:: Data shown

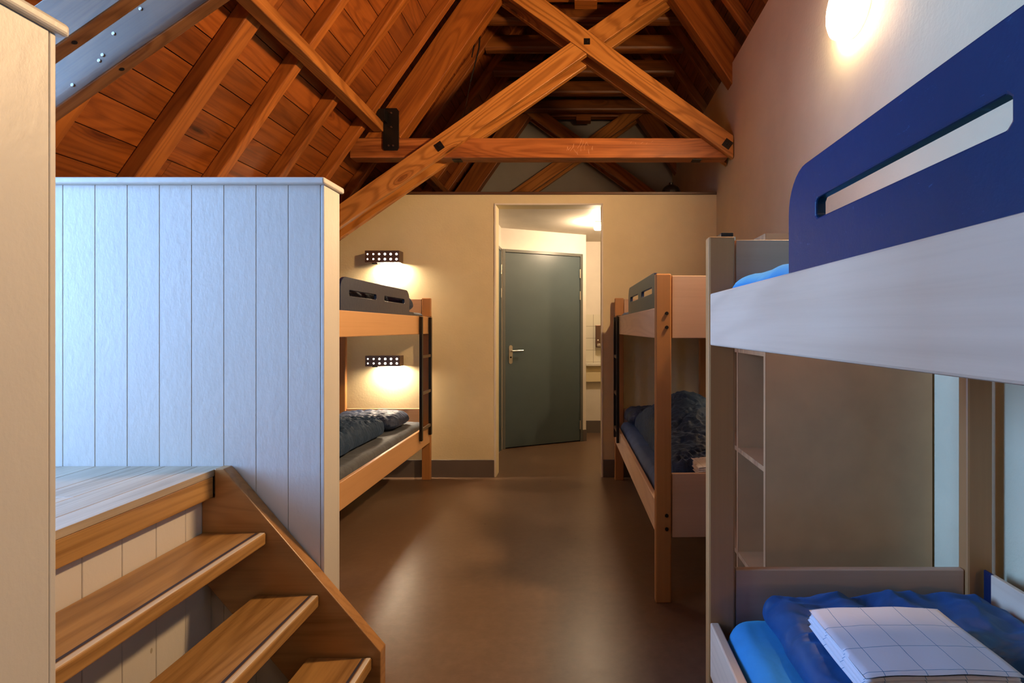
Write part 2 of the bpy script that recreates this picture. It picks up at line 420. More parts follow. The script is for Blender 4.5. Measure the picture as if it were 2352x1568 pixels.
# ---------------------------------------------------------------- rafters
RC = 3.90                                     # underside of rafters (left), z' at x=0
ORD = {2.14: 'leftmost roof rafter, rising just above the far end of the parapet by the near truss',
       2.594: 'wide left-slope rafter with rough bark edge, second from the near truss',
       3.05: 'left-slope rafter in the middle of the bay, passing over the purlin centre',
       3.52: 'left-slope rafter, second before the black bracket on the tie beam',
       3.98: 'left-slope rafter right beside the principal rafter and black bracket',
       4.44: 'left-slope rafter just behind the middle truss, its foot below the tie beam'}
def rafter(yk, side, label, wd=.06):
    cb = RC + HC; ct = cb + .138
    if side < 0:
        xa, xb = (-2.66 if yk > 1.85 else -1.66), -.0
        poly = strip_poly(xa, xb, MR, cb, ct); p0, p1 = (xa, cb + MR * xa), (xb, cb + MR * xb)
    else:
        sh = 2 * MR * X0R
        xa, xb = .09, 2.0
        poly = strip_poly(xa, xb, -MR, cb + sh, ct + sh); p0, p1 = (xa, cb + sh - MR * xa), (xb, cb + sh - MR * xb)
    o = timber('roof_rafter', poly, yk, yk + wd, p0, p1, M['raft'], bevel=.006)
    return tag(o, label, 'rafter', 'common rafters of the left roof slope' if side < 0 else 'common rafters of the right roof slope')
for yk in (2.14, 2.594, 3.05, 3.52, 3.98, 4.44):
    rafter(yk, -1, ORD[yk], .10 if yk == 2.594 else .062)
far = ['first', 'second', 'third', 'fourth']
for k, yk in enumerate((4.90, 5.36, 5.82, 6.28)):
    rafter(yk, -1, 'dim left-slope rafter above the corridor, %s one behind the foot of the middle truss' % far[k])
rl = ['nearest right-slope rafter above the round wall lamp side', 'right-slope rafter next to the slope line of the right wall, before the middle truss',
      'right-slope rafter just in front of the dark red principal rafter']
for k, yk in enumerate((3.05, 3.52, 3.92)): rafter(yk, 1, rl[k])
for k, yk in enumerate((4.44, 4.90, 5.36, 5.82, 6.28)):
    rafter(yk, 1, 'dark right-slope rafter in the far loft, %s behind the middle truss' % (far + ['fifth'])[k])
# collar ties over the loft
for k, yk in enumerate((4.44, 4.90, 5.36, 5.82, 6.28)):
    c = MB(); pts = []
    for i in range(16):
        a = 2 * PI * i / 16; ca, sa = math.cos(a), math.sin(a)
        pts.append((.052 * math.copysign(abs(ca) ** .55, ca), .076 * math.copysign(abs(sa) ** .55, sa)))
    c.prism(pts, 'X', -.93 + X0R, .93 + X0R)
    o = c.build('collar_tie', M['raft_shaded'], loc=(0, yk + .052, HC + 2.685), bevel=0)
    tag(o, 'round-edged wooden collar tie across the dark loft, %s from the middle truss' % (far + ['fifth'])[k], 'collar tie', 'collar ties in the loft')
# ---------------------------------------------------------------- trusses
A_M, A_C, A_W = -.721, HC + 2.258, .150
B_M, B_C, B_W = .700, HC + 2.172, .147
def xsec(m1, c1, m2, c2):
    x = (c2 - c1) / (m1 - m2); return (x, c1 + m1 * x)
def truss(Yf, label, carved=False, plates=True, bm_='brace'):
    t = empty('roof_truss', (0, Yf, 0), label, 'roof truss')
    kA = A_W / 2 * math.sqrt(1 + A_M ** 2); kB = B_W / 2 * math.sqrt(1 + B_M ** 2)
    for k, (ya, yb) in enumerate(((0, .05), (.176, .226))):
        xr = 1.192
        pa = [(-.80, A_C + kA - A_M * 0 + A_M * -.80), (xr, A_C + kA + A_M * xr), (xr, A_C - kA + A_M * xr + .01), (-.80, A_C - kA + A_M * -.80)]
        timber('diagonal_brace', pa, ya, yb, (-.80, A_C + A_M * -.80), (xr, A_C + A_M * xr), M[bm_], t)
        # lower left piece butts against the underside of the other brace
        p1 = xsec(B_M, B_C + kB, A_M, A_C - kA); p2 = xsec(B_M, B_C - kB, A_M, A_C - kA)
        xl = -2.35
        pb = [(xl, B_C + kB + B_M * xl), p1, p2, (xl, B_C - kB + B_M * xl)]
        timber('diagonal_brace', pb, ya, yb, (xl, B_C + B_M * xl), ((p1[0] + p2[0]) / 2, (p1[1] + p2[1]) / 2), M[bm_], t)
        q1 = xsec(B_M, B_C + kB, A_M, A_C + kA); q2 = xsec(B_M, B_C - kB, A_M, A_C + kA)
        xh = .80
        pc = [q1, (xh, B_C + kB + B_M * xh), (xh, B_C - kB + B_M * xh), q2]
        timber('diagonal_brace', pc, ya, yb, ((q1[0] + q2[0]) / 2, (q1[1] + q2[1]) / 2), (xh, B_C + B_M * xh), M[bm_], t)
    tb = bx('tie_beam', -1.80, 1.165, .051, .175, 2.636, 2.79, M['tie'], t, bevel=.005)
    # principal rafters
    cb, ct = HC + 3.50, HC + 3.90
    xb = (2.79 - cb) / MR; xt = (2.79 - ct) / MR
    zr = cb + MR * X0R; zt = ct + MR * X0R
    timber('principal_rafter', [(xt, 2.791), (xb, 2.791), (X0R - .002, zr), (X0R - .002, zt)], .051, .175, (xb, 2.791), (X0R, zr), M['raft'], t, .005)
    xb2, xt2 = 2 * X0R - xb, 2 * X0R - xt
    xe = 1.196; 
    timber('principal_rafter', [(X0R + .002, zr), (xe + .0, zr - MR * (xe - X0R)), (xe + .5, zt - MR * (xe + .5 - X0R) - .0), (X0R + .002, zt)], .051, .175, (X0R, zr), (xe, zr - MR * (xe - X0R)), M['raft'], t, .005)
    bx('king_block', X0R - .085, X0R + .095, .055, .171, HC + 2.57, HC + 2.87, M['raft'], t, bevel=.004)
    bx('collar_beam', -.98, 1.07, .06, .165, HC + 2.62, HC + 2.78, M['raft'], t, bevel=.01)
    if plates:
        def plate(x, z, ang, s=.047):
            o = MB().box(-s / 2, s / 2, 0, .005, -s / 2, s / 2).cyl((0, -.008, 0), .010, .008, 'Y', 6).build('bolt_plate', M['black'], t, bevel=.001)
            o.location = (x, -.005, z); o.rotation_euler = (0, ang, 0)
        plate(.058, HC + 2.217, 0)
        plate(-1.085, HC + 1.406, -math.atan(B_M), .062)
        plate(1.145, HC + 1.425, -math.atan(A_M), .066)
        for x in (-.97, .93):
            bx('bolt_plate', x - .035, x + .035, .08, .15, 2.629, 2.636, M['black'], t, bevel=.001)
        # black steel hanger tying principal rafter, purlin and tie beam
        bp = MB().prism([(-1.535, 3.0 - .02), (-1.515, 3.02), (-1.43, 3.02), (-1.413, 3.0), (-1.413, 2.71), (-1.425, 2.69), (-1.525, 2.69), (-1.538, 2.71)], 'Y', .040, .050)
        bp.box(-1.56, -1.50, -.02, .045, 2.90, 2.99)
        bp.build('steel_bracket', M['black'], t, bevel=.001)
        for x, z in ((-1.49, 2.725), (-1.455, 2.725), (-1.47, 2.98), (-1.47, 2.87)):
            MB().cyl((x, .030, z), .007, .010, 'Y', 6).build('bolt', M['lampbody'], t)
    if carved:
        cm = flat('fresh_scratched_wood', (.72, .40, .22), .6)
        k = random.Random(3)
        def glyph(x, z, n, sc_):
            c = MB(); px, pz = x, z
            for s_ in range(n):
                qx, qz = px + k.uniform(-.008, .02), pz + k.choice((-1, 1)) * k.uniform(.5, 1) * sc_
                c.tube((px, .0505, pz), (qx, .0505, qz), .0009, 5); px, pz = qx, qz
            c.build('scratch', cm, t)
        for g in range(8): glyph(-.10 + g * .028, 2.70 + k.uniform(-.02, .02), 3, .035)
        for g in range(5): glyph(.40 + g * .04, 2.745 + k.uniform(-.01, .01), 1, .02)
    return t
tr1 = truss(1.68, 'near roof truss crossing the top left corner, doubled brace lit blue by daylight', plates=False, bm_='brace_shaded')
for px, py in ((323, 20), (261, 77), (236, 126), (228, 139), (167, 195)):
    s_ = F / 1.855
    MB().cyl((0, -.003, 0), .0062, .003, 'Y', 12).build('nail', M['steel'], tr1, loc=((px - CX) / s_, .1755, HC + (CY - py) / s_), bevel=.001)
for yy in (.025, .201):
    x_ = -1.645; o = MB().cyl((0, 0, -.0012), .008, .001, 'Z', 16).build('bolt_hole', M['black'], tr1)
    kB_ = B_W / 2 * math.sqrt(1 + B_M ** 2)
    o.location = (x_, yy, B_C - kB_ + B_M * x_); o.rotation_euler = (0, -math.atan(B_M), 0)
tr2 = truss(4.05, 'middle roof truss with crossed orange braces and a scratched tie beam', carved=True)
truss(6.42, 'far dark roof truss with crossed braces standing before the grey gable', plates=False)
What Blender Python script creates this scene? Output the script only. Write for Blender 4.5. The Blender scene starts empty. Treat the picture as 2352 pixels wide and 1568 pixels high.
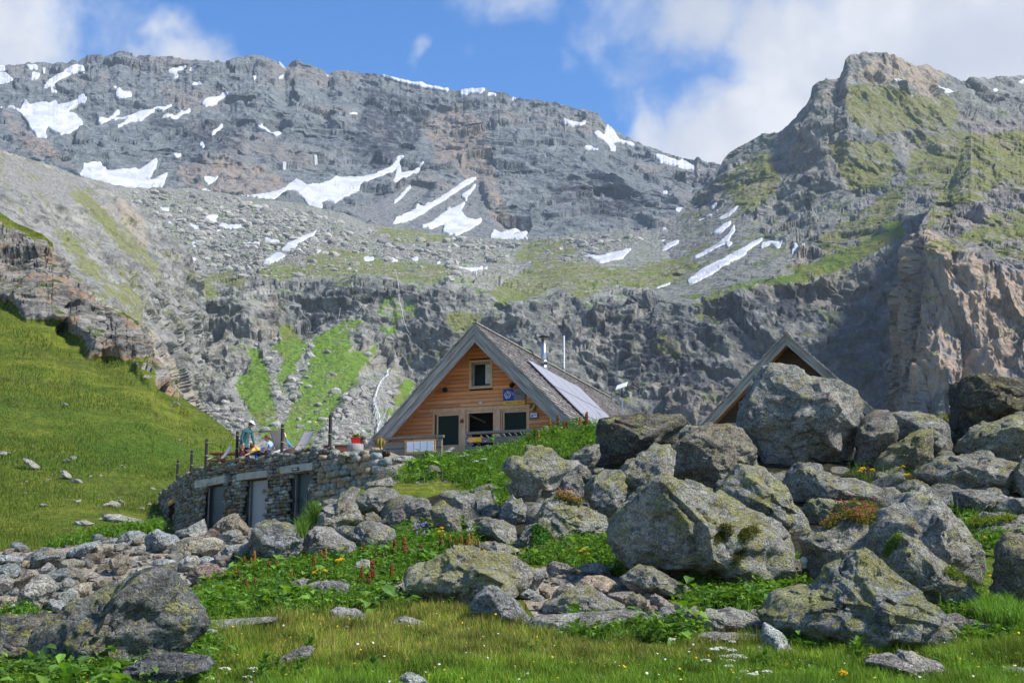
import bpy, bmesh, math, random
import numpy as np
from mathutils import Vector, Matrix, Euler

sc = bpy.context.scene
COL = sc.collection
# ------------------------------------------------------------------ camera
F = 3231.0            # focal length in pixels of a 2352 x 1568 frame
TH = math.atan(646.0 / F)
EYE = np.array([0.0, 0.0, 1.65])
cam = bpy.data.cameras.new("camera")
cam.sensor_width = 36.0
cam.lens = 36.0 * F / 2352.0
cam.clip_start = 0.5
cam.clip_end = 20000
camo = bpy.data.objects.new("camera", cam)
COL.objects.link(camo)
camo.location = EYE
camo.rotation_euler = (math.pi / 2 + TH, 0, 0)
sc.camera = camo
# ------------------------------------------------------------------ light
SUN_AZ, SUN_EL = math.radians(112), math.radians(48)
sun = bpy.data.lights.new("sun", 'SUN')
sun.energy = 4.3
sun.angle = math.radians(7.0)
sun.color = (1.0, 0.95, 0.87)
suno = bpy.data.objects.new("sun", sun)
COL.objects.link(suno)
sd = Vector((math.sin(SUN_AZ) * math.cos(SUN_EL), math.cos(SUN_AZ) * math.cos(SUN_EL), math.sin(SUN_EL)))
suno.rotation_euler = sd.to_track_quat('Z', 'Y').to_euler()
sc.view_settings.view_transform = 'Standard'
sc.view_settings.look = 'None'
sc.view_settings.exposure = 0.80
sc.view_settings.gamma = 1.0
sc.cycles.max_bounces = 5
sc.cycles.diffuse_bounces = 3
sc.cycles.volume_bounces = 0
sc.cycles.use_adaptive_sampling = True


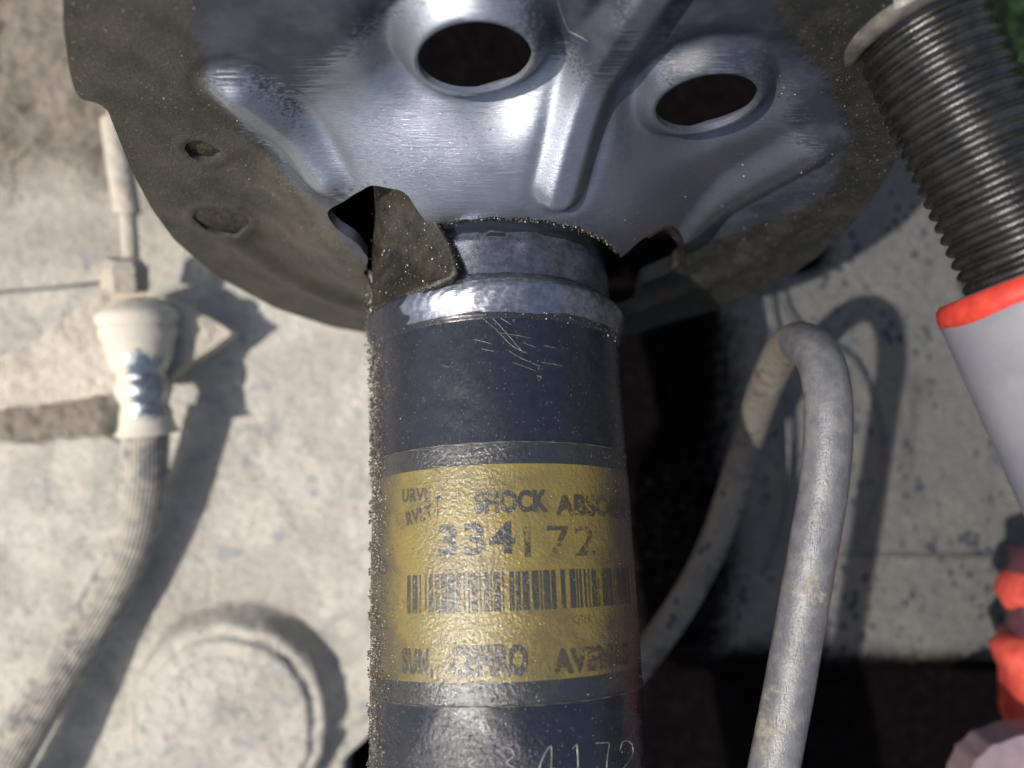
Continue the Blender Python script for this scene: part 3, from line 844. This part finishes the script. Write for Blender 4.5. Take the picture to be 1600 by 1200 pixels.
def bars():
    rnd = random.Random(12)
    s0, p0 = on_tube(636, 955, TR+.2); s1, _ = on_tube(636, 893, TR+.2); _, p1 = on_tube(984, 925, TR+.2)
    x = p0*TR; V = []; fc = []
    st0 = on_tube(790, 955, TR+.2)[0]; st1 = on_tube(790, 893, TR+.2)[0]
    while x < p1*TR:
        w_ = rnd.choice([0.28, 0.28, 0.45, 0.8, 1.1]); gap = rnd.choice([0.25, 0.3, 0.5, 0.9])
        if 824 < 800 or (0.27*TR < x < 0.62*TR and rnd.random() < 0.35): w_ *= 0.5
        k0 = len(V); m = max(2, int(w_/0.3)+1)
        for i in range(m):
            ph = (x+w_*i/(m-1))/TR
            V += [cyl(st0, ph, TR+.2), cyl(st1, ph, TR+.2)]
        for i in range(m-1): fc.append((k0+2*i, k0+2*i+2, k0+2*i+3, k0+2*i+1))
        x += w_+gap
    # a smudged oblong of print and the double rule
    o = mesh('barcode', V, fc, M['inkbar'], strut, smooth=False); return sub(o, lab)
bars()
text_on_tube('JQ344', 893, 922, 975, 962, M['inkfaint'], 0.0)

# number struck into the tube below the label, and scratches on it
def tube_lines(name, lines, r, mat, parent=strut, lift=0.03):
    V = []; fc = []
    for L in lines:
        pts = spline([on_tube(*q) for q in L], 5) if len(L) > 2 else [np.array(on_tube(*L[0]))*(1-t)+np.array(on_tube(*L[1]))*t for t in np.linspace(0, 1, 10)]
        k0 = len(V); C_ = np.array([cyl(p[0], p[1], TR+lift) for p in pts]); n = len(C_)
        T = np.gradient(C_, axis=0); T /= np.linalg.norm(T, axis=1)[:, None]+1e-9
        for i in range(n):
            er = math.sin(pts[i][1])*e+math.cos(pts[i][1])*nn; bb = np.cross(T[i], er)
            rr = r*(0.55+0.75*random.random())*(0.35 if i in (0, n-1) else 1)
            for k in range(5):
                al = 2*math.pi*k/5; V.append(C_[i]+rr*(math.cos(al)*er*0.5+math.sin(al)*bb))
        for f in grid_faces(n, 5, True): fc.append(tuple(k0+f))
    return mesh(name, V, fc, mat, parent)
dig = {'3': [[(0, .12), (.3, 0), (.75, .05), (.9, .25), (.45, .45), (.95, .62), (.9, .9), (.4, 1), (0, .88)]],
       '4': [[(.75, 1), (.75, 0), (.05, .68), (1, .68)]], '1': [[(.25, .15), (.55, 0)], [(.55, 0), (.6, .5), (.6, 1)]],
       '7': [[(0, .02), (.9, 0)], [(.9, 0), (.75, .5), (.7, 1)]], '2': [[(.05, .3), (.3, 0), (.8, .08), (.85, .4), (.3, .8), (0, 1)], [(0, 1), (1, .97)]]}
for ch, x0 in (('3', 722), ('3', 780), ('4', 842), ('1', 888), ('7', 930), ('2', 967)):
    L = [[(x0+25*a, 1168+52*b-(x0-780)*0.055) for a, b in stroke] for stroke in dig[ch]]
    tube_lines('struck_digit', L, 0.115, M['scratch'])
sc_l = [[(745, 490), (775, 515), (800, 540), (825, 553)], [(756, 484), (780, 508), (818, 552)], [(770, 490), (800, 508)], [(795, 548), (815, 560), (845, 573)],
        [(780, 520), (828, 528)], [(800, 566), (838, 580)], [(740, 530), (770, 538)], [(815, 535), (838, 543)], [(845, 566), (880, 572)], [(752, 545), (772, 549)], [(850, 540), (872, 545)], [(838, 586), (846, 590), (841, 594)], [(838, 590), (847, 587)], [(690, 570), (702, 574)], [(905, 505), (911, 512)], [(660, 620), (664, 628)]]
tube_lines('scratches', sc_l, 0.042, M['scratch'])
def seat_line(L, r, name='scratch'):
    pts = [seat_pt(*q, lift=0.02) for q in L]
    o = sweep(name, spline(pts, 4), r, M['scratch'], strut, 5, True); return sub(o, seat)
seat_line([(872, 18), (880, 45), (890, 68)], 0.06); seat_line([(890, 68), (905, 70), (918, 66)], 0.08)

# ------------------------------------------------------------------ sand and grit stuck in the oil
def grains(name, pos, size, parent, seed=1, mat=None):
    rg = np.random.default_rng(seed); n = len(pos)
    base = np.array([[1, 0, 0], [-1, 0, 0], [0, 1, 0], [0, -1, 0], [0, 0, 1], [0, 0, -1.]])
    tri = np.array([[0, 2, 4], [2, 1, 4], [1, 3, 4], [3, 0, 4], [2, 0, 5], [1, 2, 5], [3, 1, 5], [0, 3, 5]])
    q = rg.normal(size=(n, 4)); q /= np.linalg.norm(q, axis=1)[:, None]
    w_, x, y, z = q.T
    Rm = np.stack([np.stack([1-2*(y*y+z*z), 2*(x*y-z*w_), 2*(x*z+y*w_)], -1),
                   np.stack([2*(x*y+z*w_), 1-2*(x*x+z*z), 2*(y*z-x*w_)], -1),
                   np.stack([2*(x*z-y*w_), 2*(y*z+x*w_), 1-2*(x*x+y*y)], -1)], 1)
    b = base[None]*(0.65+0.7*rg.random((n, 6, 1)))
    V = np.einsum('nij,nkj->nki', Rm, b)*np.asarray(size)[:, None, None]+np.asarray(pos)[:, None, :]
    fc = (tri[None]+6*np.arange(n)[:, None, None]).reshape(-1, 3)
    o = mesh(name, V.reshape(-1, 3), fc, mat or M['grain'], parent, smooth=False); o['kind'] = 'stuff'
    return o
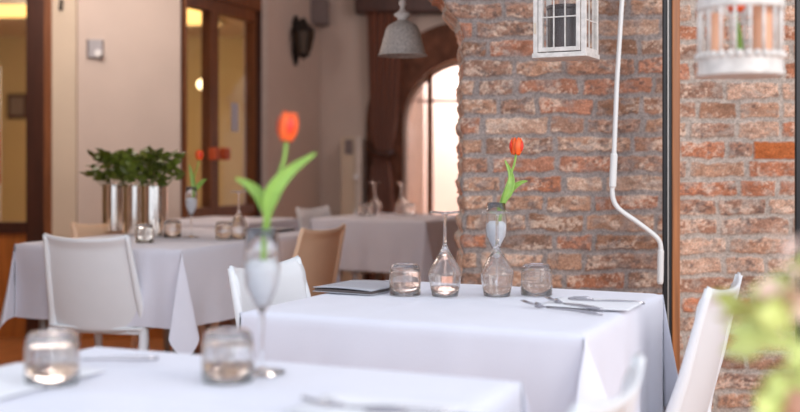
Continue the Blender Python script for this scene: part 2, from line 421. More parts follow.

::::

→ **Stated goal**: Going back to the data above, write out everything from the line with "What Blender Python" down to the line with "sc.cycles.use_adaptive_sampling = True", both included, leaving every picture out.

→ **The result**:
What Blender Python script creates this scene? Output the script only. Write for Blender 4.5. The Blender scene starts empty. Treat the picture as 2352 pixels wide and 1568 pixels high.
import bpy, bmesh, math, random
import numpy as np
from mathutils import Vector, Matrix, Euler

sc = bpy.context.scene
COL = sc.collection
# ------------------------------------------------------------------ camera
F = 3231.0            # focal length in pixels of a 2352 x 1568 frame
TH = math.atan(646.0 / F)
EYE = np.array([0.0, 0.0, 1.65])
cam = bpy.data.cameras.new("camera")
cam.sensor_width = 36.0
cam.lens = 36.0 * F / 2352.0
cam.clip_start = 0.5
cam.clip_end = 20000
camo = bpy.data.objects.new("camera", cam)
COL.objects.link(camo)
camo.location = EYE
camo.rotation_euler = (math.pi / 2 + TH, 0, 0)
sc.camera = camo
# ------------------------------------------------------------------ light
SUN_AZ, SUN_EL = math.radians(112), math.radians(48)
sun = bpy.data.lights.new("sun", 'SUN')
sun.energy = 4.3
sun.angle = math.radians(7.0)
sun.color = (1.0, 0.95, 0.87)
suno = bpy.data.objects.new("sun", sun)
COL.objects.link(suno)
sd = Vector((math.sin(SUN_AZ) * math.cos(SUN_EL), math.cos(SUN_AZ) * math.cos(SUN_EL), math.sin(SUN_EL)))
suno.rotation_euler = sd.to_track_quat('Z', 'Y').to_euler()
sc.view_settings.view_transform = 'Standard'
sc.view_settings.look = 'None'
sc.view_settings.exposure = 0.80
sc.view_settings.gamma = 1.0
sc.cycles.max_bounces = 5
sc.cycles.diffuse_bounces = 3
sc.cycles.volume_bounces = 0
sc.cycles.use_adaptive_sampling = True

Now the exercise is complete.